This would have felt like the longest day no matter what, because I spent seven straight hours of it completing a grant application. But it is the solstice, the literal longest day of sun all year. My hair is also long these days and right now, like a fairy-tale princess, rippled. That's because I tucked it into a bun on Wednesday while it was still soaking wet, where it then stayed for eight hours straight. Because I am Working--and it's been a while since I felt that pressure of must be clean & must look professional.
Three days a week I am going to my old office to send emails, corral files, and get things in order. A lot (books!) has happened since I last worked there, but the vocabulary of itineraries and rolos remains the same. As of late I have dusted, pitched defunct CD players, and pulled dead leaves off a valiant but struggling purple plant of unknown origin. There's several cabinets of papers to compress and label. There's about a zillion cards and letters to answer. Why is it so satisfying to do these tasks for someone else, these things we eternally put off when it comes to our own lives?
I am profoundly grateful for this opportunity to help out my former employers. We come to working together in a far better and more equitable place than before, at ease with each other's rhythms and idiosyncrasies. And frankly, it feels good to have an hourly wage again, to have stretches when my time is invested in someone else's priorities and creative output. As I type that I look around, worriedly, like someone is going to come and take my "full-time writer" license away. Eh. When I tell students of creative writing to resist falling into the assumption they must primarily teach to support themselves--to choose that path only if it truly appeals--I mean it. But everyone's got to pay the bills. In fact, I would urge those looking for work that dovetails with a writing life to investigate whether their local college has a retiring professor who needs help prepping papers for donation. It can be sneaky, fascinating work, filled with stories.

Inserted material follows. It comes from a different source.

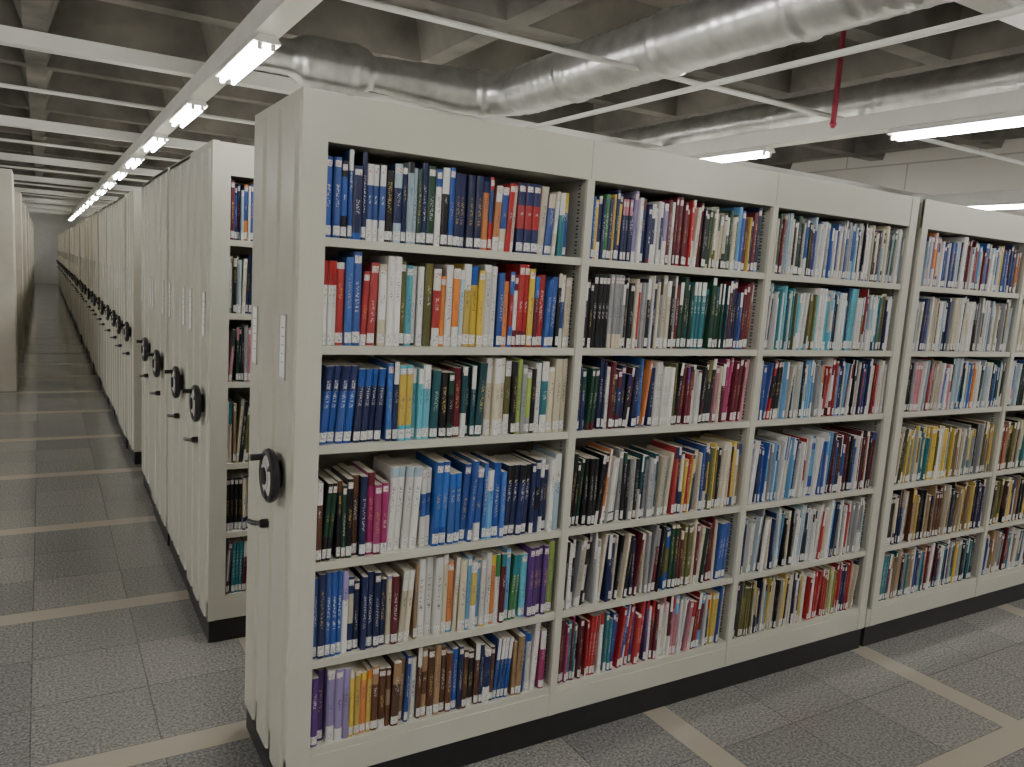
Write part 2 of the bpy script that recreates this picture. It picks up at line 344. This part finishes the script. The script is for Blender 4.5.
WZ=1.18
def shelving(x,y,frame,end=True,books=None,back=False,D_=.62):
    e=bpy.data.objects.new("mobile_shelving_range",None);col.objects.link(e);e.location=(x,y,0)
    obj("frame",frame,parent=e,bevel=.0025 if y<6 else 0)
    if end:
        yw=.13 if D_<.7 else .17
        obj("handwheel",W_me,(-.009,yw,WZ),e);obj("lever",Lv_me,(-.009,.27,.97),e)
        obj("label_frame",Lb_me,(0,.12,1.61),e);obj("label_frame",Lb_me,(0,D_-.11,1.61),e)
    if books:
        obj("library_books",books,(x,y,0))
        if back: obj("library_books",books,(x+LEN,y+D_,0),rz=math.pi)
shelving(0,0,F_full,books=BK1,back=True)
shelving(LEN+.02,0.0,F_noend,end=False,books=BK2,back=True)
shelving(2*LEN+.04,0.0,F_noend,end=False,books=BK1)
shelving(-.01,1.40,F_full,books=BK2)
shelving(LEN+.02,1.40,F_noend,end=False,books=BK1)
y=2.05;k=0
gaps={3:.62,12:.7,22:.7,33:.7}
while y<41:
    if k in gaps:
        y+=gaps[k]
        shelving(0,y,F_full,books=BK2,D_=.62)
        if k<14: shelving(LEN+.02,y,F_noend,end=False)
        y+=.65
    else:
        shelving(rng.uniform(-.015,.015),y,F_closed,D_=.78)
        if k<14: shelving(LEN+.02,y,F_closed2,end=False,D_=.78)
        y+=.815
    k+=1

# ---------------- room ----------------
def room_box(name,x0,x1,y0,y1,z0,z1,m):
    g=MB();g.box(x0,x1,y0,y1,z0,z1,m);return obj(name,g.mesh(name))
CH=4.75;XL,XR,YF,YBK=-7.0,12.0,-6.0,44.0
room_box("floor",XL,XR,YF,YBK,-.1,0,M_floor)
room_box("wall_right",XR,XR+.2,YF,YBK,0,CH,M_wall)
room_box("wall_left",XL-.2,XL,YF,YBK,0,CH,M_wall)
room_box("wall_back",XL,XR,YBK,YBK+.2,0,CH,M_beam)
room_box("wall_front",XL,XR,YF-.2,YF,0,CH,M_wall)
g=MB();g.box(-1.75,-1.2,9.4,YBK-.01,0,2.8,M_wallc)
yy=9.4
while yy<YBK-2:
    g.box(-1.25,-.98,yy,yy+.8,0,2.8,M_wallc);yy+=4.8
obj("wall_partition",g.mesh("partition"),bevel=.008)
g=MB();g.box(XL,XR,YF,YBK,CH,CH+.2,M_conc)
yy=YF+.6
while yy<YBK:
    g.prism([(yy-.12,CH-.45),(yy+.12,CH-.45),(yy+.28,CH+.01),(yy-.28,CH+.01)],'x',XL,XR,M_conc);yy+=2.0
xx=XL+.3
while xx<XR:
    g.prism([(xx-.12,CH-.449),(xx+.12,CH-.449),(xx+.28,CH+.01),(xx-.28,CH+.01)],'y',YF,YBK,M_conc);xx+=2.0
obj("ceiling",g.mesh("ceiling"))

g=MB()
g.prism([(-.05,0),(.05,0),(.085,-.045),(.05,-.05),(-.05,-.05),(-.085,-.045)],'y',-.62,.62,M_house)
for s_ in (-.04,.04):
    g.lathe(((s_,-.585,-.072),(0,1,0)),[(0,.015),(1.17,.015)],M_tube,8)
    for e_ in (-.60,.585): g.box(s_-.014,s_+.014,e_,e_+.015,-.088,-.048,M_house)
LM=g.mesh("lamp_mesh")
LZ=3.25
for lx,y0,n_ in ((.53,-4.2,19),(5.27,-3.95,9),(10.2,-3.95,7),(-4.2,-3.95,7)):
    for j in range(n_): obj("fluorescent_lamp",LM,(lx,y0+2.51*j,LZ))
    g=MB();g.box(lx-.08,lx+.08,YF,YBK,LZ+.001,LZ+.14,M_beam);obj("ceiling_beam",g.mesh("beam"))
yy=-5.0
while yy<YBK:
    g=MB();g.box(XL,XR,yy-.07,yy+.07,LZ+.142,LZ+.26,M_beam);obj("ceiling_beam",g.mesh("crossbeam"));yy+=5.0
yy=2.4
while yy<YBK:
    g=MB();g.tube([(XL,yy,LZ+.22),(XR,yy,LZ+.22)],.022,M_beam,8);obj("ceiling_pipe",g.mesh("crosspipe"));yy+=5.0
def duct(name,pts,rs):
    Pp=[];Rr=[]
    pts=[Vector(q) for q in pts]
    for a,b_,ra,rb in zip(pts[:-1],pts[1:],rs[:-1],rs[1:]):
        L_=(b_-a).length;n_=max(2,int(L_/.03))
        for i in range(n_):
            Pp.append(a.lerp(b_,i/n_));q=len(Pp);r0=ra+(rb-ra)*i/n_;Rr.append(r0*(1.07 if q%40<2 else (1.02 if q%4==0 else 1)))
    Pp.append(pts[-1]);Rr.append(rs[-1])
    g=MB();g.tube(Pp,Rr,M_galv,32);me=g.mesh(name);smooth_by_angle(me,50);obj(name,me)
el=[(3.3-.45+.45*math.cos(a),4.3+.45*math.sin(a),3.64) for a in [i*math.pi/16 for i in range(9)]]
pts=[(3.3,-5,3.64),(3.3,4.2,3.64)]+el+[(1.95,4.75,3.64),(1.85,4.75,3.64),(1.3,4.75,3.64),(1.2,4.75,3.64),(.9,4.75,3.64)]
rs=[.225,.225]+[.21]*9+[.15,.21,.21,.15,.15]
duct("ventilation_duct",pts,rs)
duct("ventilation_duct",[(5.85,-5,3.66),(5.85,24,3.66)],[.17,.17])
g=MB();g.tube([(3.60,-5.9,3.38),(3.60,24,3.38)],.022,M_beam,10);obj("ceiling_pipe",g.mesh("pipe"))
g=MB();g.tube([(4.92,2.0,3.3),(4.92,2.0,CH-.02)],.022,M_red,12);g.lathe(((4.92,2.0,3.3),(0,0,-1)),[(0,.022),(.02,.03),(.05,.012)],M_red,12);obj("sprinkler_pipe",g.mesh("redpipe"))
w=bpy.data.worlds.new("world");bpy.context.scene.world=w;w.use_nodes=True
w.node_tree.nodes["Background"].inputs[0].default_value=(.8,.85,.9,1);w.node_tree.nodes["Background"].inputs[1].default_value=.3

Is there a job you'd return to, if you could? Knowing what you do now?
The news has been shared elsewhere that a selection from my third collection (in the hands of editors now) has won the 2013 Center for Book Arts chapbook prize, judged by Harryette Mullin and Sharon Dolin, and will be published in a letterpress, limited edition of 100 copies come this fall. Having stood at the Center's table during many an AWP Bookfair, gazing longingly at the array, it's surreal to think my work will soon be among them. The award comes with a bit of money, which gets added to a substantial freelance assignment I'm working on right now, which gets added to my pay from the work described above, which equals a summer's worth of rent.
The thing is, and it's healthy to be transparent about this, no one of these gigs could be reliably multiplied into "making a living." For the one contest I won, I spent hours and $$$ applying to a half-dozen more (with many of the same poems!) to no effect. Though I expect this freelance essay to run on time, or close to it, there are several more mired in editorial limbo and therefore unpaid. I couldn't and wouldn't return to my old job five days a week; that would minimize the possibility of writing new poems, much less touring to read them. So, I juggle, which is the true task of the full-time writer. It's a Friday night, at 10:30 PM, and here I am trying to rally to get back to work.
Not pictured: a sunburned shoulder, NOPA's brussels sprouts, and Star Trek: Into Darkness. These have also been a part of my crazy, busy June. That's the thing about work, though we knock it, though we whine. Work yields play. Wine tastes sweeter after a day of thirst. Let me go test that theory now, and I'll get back to you.